[Rows from a 3D scene dataset]
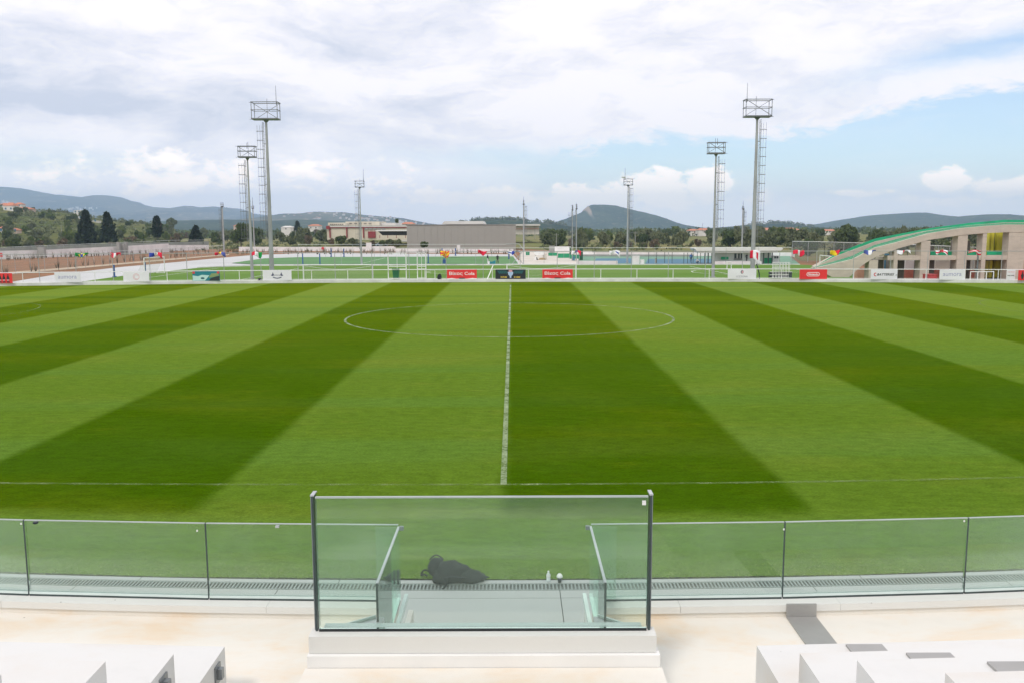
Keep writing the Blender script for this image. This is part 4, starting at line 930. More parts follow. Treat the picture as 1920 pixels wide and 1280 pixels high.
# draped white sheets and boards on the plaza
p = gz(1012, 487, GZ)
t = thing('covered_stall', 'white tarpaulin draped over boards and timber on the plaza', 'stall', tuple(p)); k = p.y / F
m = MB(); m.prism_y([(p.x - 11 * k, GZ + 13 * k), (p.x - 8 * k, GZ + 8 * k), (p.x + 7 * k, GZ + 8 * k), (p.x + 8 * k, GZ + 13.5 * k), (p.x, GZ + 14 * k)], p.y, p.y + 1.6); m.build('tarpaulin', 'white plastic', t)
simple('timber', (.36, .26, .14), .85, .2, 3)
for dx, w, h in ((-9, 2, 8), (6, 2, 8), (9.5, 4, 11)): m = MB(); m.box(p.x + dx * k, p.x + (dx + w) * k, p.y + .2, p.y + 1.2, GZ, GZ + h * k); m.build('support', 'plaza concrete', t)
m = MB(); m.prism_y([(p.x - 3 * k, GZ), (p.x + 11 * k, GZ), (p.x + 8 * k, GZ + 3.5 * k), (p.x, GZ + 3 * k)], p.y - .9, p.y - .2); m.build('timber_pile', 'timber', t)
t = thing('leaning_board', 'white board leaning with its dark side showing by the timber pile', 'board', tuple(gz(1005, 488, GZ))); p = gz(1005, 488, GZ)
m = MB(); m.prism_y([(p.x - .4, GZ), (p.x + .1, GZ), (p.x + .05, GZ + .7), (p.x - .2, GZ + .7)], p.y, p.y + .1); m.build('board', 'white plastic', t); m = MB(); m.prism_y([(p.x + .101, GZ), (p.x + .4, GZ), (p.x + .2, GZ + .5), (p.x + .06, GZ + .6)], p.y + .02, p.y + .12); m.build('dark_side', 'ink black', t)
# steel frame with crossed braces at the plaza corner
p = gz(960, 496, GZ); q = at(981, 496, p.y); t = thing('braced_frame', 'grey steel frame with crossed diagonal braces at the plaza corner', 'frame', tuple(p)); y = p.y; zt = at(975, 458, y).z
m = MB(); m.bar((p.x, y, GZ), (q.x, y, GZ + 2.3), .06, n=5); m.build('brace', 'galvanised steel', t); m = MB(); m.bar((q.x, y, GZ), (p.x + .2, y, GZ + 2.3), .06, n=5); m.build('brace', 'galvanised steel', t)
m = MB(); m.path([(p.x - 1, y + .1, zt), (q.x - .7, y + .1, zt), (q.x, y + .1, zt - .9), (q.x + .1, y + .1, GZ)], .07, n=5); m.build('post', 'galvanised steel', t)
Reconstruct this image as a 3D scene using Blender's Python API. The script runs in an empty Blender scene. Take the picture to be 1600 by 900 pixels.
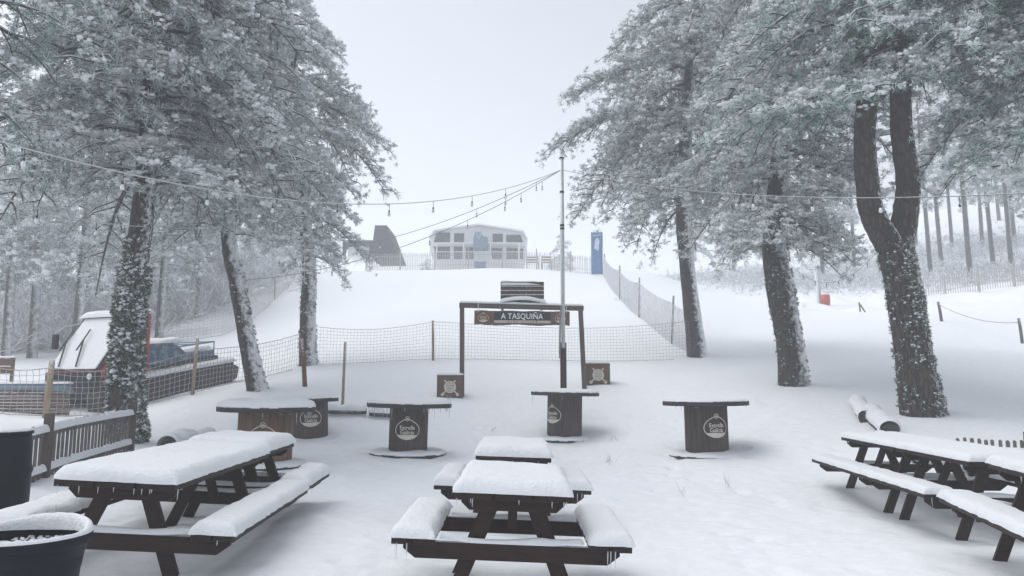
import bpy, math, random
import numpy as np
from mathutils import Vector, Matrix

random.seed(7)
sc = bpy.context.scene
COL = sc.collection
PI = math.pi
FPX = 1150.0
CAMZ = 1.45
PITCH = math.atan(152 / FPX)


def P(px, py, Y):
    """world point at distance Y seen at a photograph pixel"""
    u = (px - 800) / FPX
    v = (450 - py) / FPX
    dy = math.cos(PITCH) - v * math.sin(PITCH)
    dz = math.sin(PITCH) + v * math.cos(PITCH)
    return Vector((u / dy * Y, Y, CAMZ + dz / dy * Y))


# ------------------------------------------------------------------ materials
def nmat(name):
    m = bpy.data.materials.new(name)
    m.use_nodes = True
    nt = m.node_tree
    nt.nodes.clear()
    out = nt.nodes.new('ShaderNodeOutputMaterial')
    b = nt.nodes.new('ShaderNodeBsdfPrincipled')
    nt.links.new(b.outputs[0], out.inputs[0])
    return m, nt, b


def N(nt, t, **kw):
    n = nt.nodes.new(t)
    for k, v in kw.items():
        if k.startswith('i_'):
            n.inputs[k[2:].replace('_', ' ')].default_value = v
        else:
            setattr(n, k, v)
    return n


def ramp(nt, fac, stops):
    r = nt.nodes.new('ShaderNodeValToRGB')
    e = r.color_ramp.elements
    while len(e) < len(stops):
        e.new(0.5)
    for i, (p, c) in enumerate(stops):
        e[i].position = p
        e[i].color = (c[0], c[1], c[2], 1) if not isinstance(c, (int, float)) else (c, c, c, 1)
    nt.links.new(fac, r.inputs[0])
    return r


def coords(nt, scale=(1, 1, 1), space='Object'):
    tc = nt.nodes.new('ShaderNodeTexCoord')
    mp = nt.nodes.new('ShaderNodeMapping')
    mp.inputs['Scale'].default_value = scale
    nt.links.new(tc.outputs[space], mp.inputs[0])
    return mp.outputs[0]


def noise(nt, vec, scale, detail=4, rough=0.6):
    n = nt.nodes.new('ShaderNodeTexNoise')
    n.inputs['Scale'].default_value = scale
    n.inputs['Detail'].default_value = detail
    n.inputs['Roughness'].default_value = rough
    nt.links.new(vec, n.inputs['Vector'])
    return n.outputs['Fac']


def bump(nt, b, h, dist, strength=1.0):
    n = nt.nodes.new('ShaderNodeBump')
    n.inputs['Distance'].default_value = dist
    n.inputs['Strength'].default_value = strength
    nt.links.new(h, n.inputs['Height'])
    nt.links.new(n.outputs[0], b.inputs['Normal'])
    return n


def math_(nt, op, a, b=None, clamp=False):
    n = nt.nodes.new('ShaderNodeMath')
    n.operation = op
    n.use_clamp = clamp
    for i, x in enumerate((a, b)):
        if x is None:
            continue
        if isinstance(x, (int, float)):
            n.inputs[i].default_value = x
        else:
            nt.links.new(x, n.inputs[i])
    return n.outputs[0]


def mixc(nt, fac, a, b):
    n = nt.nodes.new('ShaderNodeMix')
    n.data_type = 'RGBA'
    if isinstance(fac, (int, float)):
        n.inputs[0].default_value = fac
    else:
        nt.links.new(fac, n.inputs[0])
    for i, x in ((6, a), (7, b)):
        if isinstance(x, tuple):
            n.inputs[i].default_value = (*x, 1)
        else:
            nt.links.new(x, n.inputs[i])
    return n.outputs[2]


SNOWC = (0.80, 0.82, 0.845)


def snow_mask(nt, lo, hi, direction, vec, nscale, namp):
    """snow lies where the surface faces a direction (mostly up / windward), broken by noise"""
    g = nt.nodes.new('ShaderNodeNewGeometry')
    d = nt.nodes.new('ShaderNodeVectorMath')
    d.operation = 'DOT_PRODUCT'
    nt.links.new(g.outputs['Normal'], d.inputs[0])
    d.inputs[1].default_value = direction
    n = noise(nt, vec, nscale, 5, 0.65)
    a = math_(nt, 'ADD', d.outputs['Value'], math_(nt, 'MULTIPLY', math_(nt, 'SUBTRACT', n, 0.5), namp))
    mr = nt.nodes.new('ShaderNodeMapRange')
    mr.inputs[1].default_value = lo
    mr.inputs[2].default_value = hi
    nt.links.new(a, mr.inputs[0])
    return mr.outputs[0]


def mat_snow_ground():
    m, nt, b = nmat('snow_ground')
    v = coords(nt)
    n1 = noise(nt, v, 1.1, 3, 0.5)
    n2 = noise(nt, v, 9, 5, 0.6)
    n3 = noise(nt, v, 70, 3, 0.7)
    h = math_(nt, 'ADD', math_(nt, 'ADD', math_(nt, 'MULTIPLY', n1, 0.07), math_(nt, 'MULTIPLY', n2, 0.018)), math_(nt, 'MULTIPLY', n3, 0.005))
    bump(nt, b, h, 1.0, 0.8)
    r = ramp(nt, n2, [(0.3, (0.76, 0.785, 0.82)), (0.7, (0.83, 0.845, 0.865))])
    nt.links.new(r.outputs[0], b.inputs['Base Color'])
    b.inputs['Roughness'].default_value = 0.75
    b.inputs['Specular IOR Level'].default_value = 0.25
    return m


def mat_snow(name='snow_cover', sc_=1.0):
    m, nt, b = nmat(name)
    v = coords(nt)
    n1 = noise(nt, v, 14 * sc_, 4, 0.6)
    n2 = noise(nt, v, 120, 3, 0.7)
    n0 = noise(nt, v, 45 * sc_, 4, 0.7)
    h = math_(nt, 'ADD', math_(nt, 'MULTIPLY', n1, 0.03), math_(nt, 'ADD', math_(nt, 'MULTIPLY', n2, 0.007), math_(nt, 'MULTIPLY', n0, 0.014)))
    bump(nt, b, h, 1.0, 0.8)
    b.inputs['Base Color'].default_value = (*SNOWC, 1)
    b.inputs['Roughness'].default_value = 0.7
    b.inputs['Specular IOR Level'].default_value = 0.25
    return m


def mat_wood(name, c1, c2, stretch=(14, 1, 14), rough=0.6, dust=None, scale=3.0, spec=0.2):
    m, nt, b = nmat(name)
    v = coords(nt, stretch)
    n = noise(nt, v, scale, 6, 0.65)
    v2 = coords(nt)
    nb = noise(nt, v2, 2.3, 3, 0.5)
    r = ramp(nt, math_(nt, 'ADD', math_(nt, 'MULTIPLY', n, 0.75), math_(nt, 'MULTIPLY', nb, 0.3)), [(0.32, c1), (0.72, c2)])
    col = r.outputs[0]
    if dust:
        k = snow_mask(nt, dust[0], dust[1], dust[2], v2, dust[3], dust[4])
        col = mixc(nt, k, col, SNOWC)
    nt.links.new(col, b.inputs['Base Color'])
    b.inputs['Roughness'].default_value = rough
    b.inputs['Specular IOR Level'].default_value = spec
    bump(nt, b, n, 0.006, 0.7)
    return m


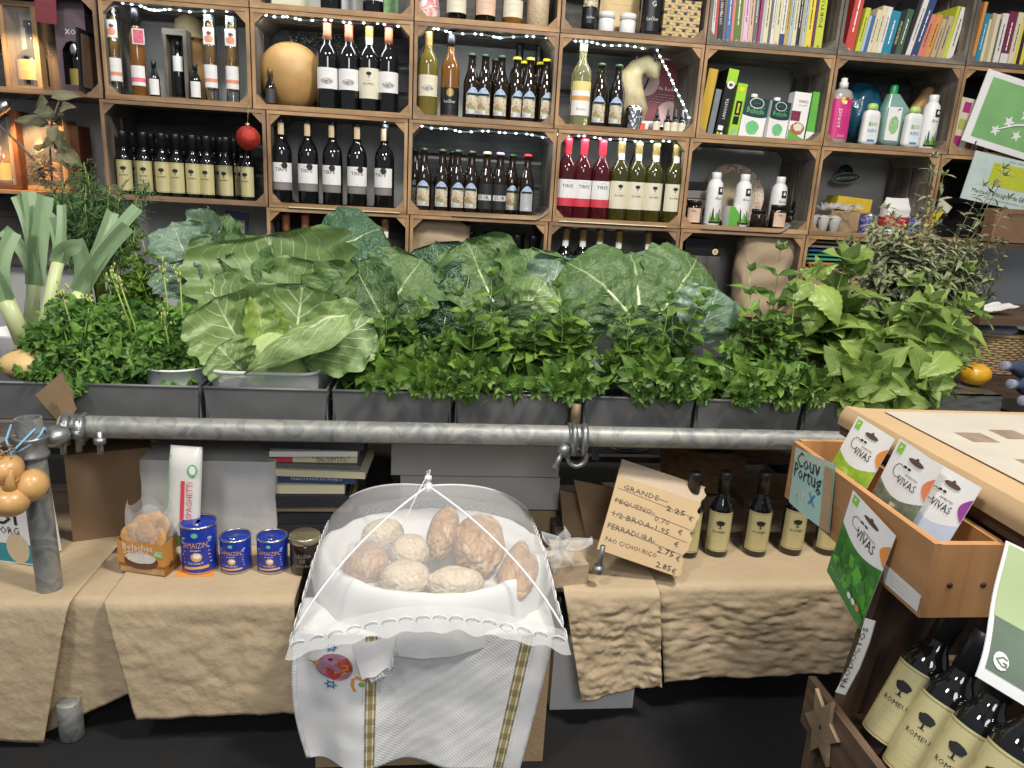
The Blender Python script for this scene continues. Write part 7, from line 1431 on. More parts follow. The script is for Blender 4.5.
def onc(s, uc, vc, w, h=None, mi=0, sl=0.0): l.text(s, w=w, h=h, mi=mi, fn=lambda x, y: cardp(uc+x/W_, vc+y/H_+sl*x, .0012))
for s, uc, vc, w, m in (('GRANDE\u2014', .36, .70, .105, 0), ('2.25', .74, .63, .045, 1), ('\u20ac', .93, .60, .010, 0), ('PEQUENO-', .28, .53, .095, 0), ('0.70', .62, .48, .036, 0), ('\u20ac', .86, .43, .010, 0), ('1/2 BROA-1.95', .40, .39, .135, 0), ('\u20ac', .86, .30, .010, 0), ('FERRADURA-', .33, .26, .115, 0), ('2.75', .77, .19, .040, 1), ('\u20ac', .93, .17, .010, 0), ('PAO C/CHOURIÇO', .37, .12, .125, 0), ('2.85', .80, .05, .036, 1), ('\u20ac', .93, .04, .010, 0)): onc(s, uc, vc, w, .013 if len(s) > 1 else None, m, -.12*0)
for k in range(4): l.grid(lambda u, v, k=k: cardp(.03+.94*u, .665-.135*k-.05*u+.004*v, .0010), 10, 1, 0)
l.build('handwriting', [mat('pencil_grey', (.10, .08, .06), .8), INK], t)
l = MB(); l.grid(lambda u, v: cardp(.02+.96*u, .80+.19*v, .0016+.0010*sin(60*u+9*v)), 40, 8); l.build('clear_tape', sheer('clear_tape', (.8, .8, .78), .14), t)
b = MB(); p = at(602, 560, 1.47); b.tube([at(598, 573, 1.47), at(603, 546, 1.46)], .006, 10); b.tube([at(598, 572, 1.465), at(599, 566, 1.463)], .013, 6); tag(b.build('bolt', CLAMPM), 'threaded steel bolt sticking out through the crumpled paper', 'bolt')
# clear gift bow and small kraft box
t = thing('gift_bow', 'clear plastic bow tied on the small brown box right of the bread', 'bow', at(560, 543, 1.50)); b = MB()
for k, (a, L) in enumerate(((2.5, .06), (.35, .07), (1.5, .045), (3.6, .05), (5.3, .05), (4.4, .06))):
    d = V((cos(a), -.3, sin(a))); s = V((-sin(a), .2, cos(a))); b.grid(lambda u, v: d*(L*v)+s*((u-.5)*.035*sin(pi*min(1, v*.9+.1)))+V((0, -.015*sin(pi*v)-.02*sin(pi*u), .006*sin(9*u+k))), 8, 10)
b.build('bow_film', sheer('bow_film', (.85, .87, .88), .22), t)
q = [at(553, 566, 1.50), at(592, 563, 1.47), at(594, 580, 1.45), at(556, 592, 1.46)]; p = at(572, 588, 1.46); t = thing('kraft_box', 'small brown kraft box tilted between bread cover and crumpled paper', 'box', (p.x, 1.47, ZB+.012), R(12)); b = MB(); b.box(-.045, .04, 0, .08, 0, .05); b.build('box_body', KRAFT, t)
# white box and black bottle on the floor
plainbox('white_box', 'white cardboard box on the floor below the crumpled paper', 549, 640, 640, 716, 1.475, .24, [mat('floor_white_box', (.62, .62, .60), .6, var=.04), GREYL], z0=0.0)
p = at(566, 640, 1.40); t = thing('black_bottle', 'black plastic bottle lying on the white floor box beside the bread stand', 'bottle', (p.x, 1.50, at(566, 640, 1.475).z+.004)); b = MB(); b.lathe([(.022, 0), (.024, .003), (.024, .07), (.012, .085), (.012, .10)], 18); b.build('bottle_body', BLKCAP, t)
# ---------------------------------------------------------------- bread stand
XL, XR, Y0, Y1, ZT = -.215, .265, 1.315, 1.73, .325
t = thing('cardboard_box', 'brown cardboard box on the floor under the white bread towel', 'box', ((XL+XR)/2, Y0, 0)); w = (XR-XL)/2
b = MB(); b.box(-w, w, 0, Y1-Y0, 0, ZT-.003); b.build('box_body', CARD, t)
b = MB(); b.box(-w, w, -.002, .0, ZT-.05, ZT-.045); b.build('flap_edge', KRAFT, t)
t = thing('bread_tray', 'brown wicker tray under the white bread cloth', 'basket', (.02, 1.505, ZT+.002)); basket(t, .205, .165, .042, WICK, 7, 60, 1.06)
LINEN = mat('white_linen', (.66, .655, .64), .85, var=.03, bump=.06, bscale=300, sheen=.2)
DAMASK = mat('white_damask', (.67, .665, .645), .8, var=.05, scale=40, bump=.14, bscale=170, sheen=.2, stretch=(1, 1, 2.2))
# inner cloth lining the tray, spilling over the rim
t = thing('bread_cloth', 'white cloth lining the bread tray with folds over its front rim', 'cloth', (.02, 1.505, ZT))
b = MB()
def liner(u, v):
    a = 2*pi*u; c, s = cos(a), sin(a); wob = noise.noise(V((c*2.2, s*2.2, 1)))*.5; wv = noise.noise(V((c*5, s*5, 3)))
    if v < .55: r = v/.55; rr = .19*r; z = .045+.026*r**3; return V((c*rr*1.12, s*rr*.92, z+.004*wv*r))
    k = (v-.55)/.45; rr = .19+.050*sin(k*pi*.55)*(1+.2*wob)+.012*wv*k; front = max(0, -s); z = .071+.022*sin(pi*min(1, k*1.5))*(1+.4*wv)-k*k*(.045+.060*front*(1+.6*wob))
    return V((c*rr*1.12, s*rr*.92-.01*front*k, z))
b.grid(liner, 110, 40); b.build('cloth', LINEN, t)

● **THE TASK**
In the listing above, find the line with "Reconstruct this image" and the line with "return m, nt, b". Set down both and every line between them, minus the pictures.

● **ANSWER TO THE EXERCISE**
Reconstruct this image as a 3D scene using Blender's Python API. The script runs in an empty Blender scene. Take the picture to be 1600 by 900 pixels.
import bpy, math, random
import numpy as np
from mathutils import Vector, Matrix

random.seed(7)
sc = bpy.context.scene
COL = sc.collection
PI = math.pi
FPX = 1150.0
CAMZ = 1.45
PITCH = math.atan(152 / FPX)


def P(px, py, Y):
    """world point at distance Y seen at a photograph pixel"""
    u = (px - 800) / FPX
    v = (450 - py) / FPX
    dy = math.cos(PITCH) - v * math.sin(PITCH)
    dz = math.sin(PITCH) + v * math.cos(PITCH)
    return Vector((u / dy * Y, Y, CAMZ + dz / dy * Y))


# ------------------------------------------------------------------ materials
def nmat(name):
    m = bpy.data.materials.new(name)
    m.use_nodes = True
    nt = m.node_tree
    nt.nodes.clear()
    out = nt.nodes.new('ShaderNodeOutputMaterial')
    b = nt.nodes.new('ShaderNodeBsdfPrincipled')
    nt.links.new(b.outputs[0], out.inputs[0])
    return m, nt, b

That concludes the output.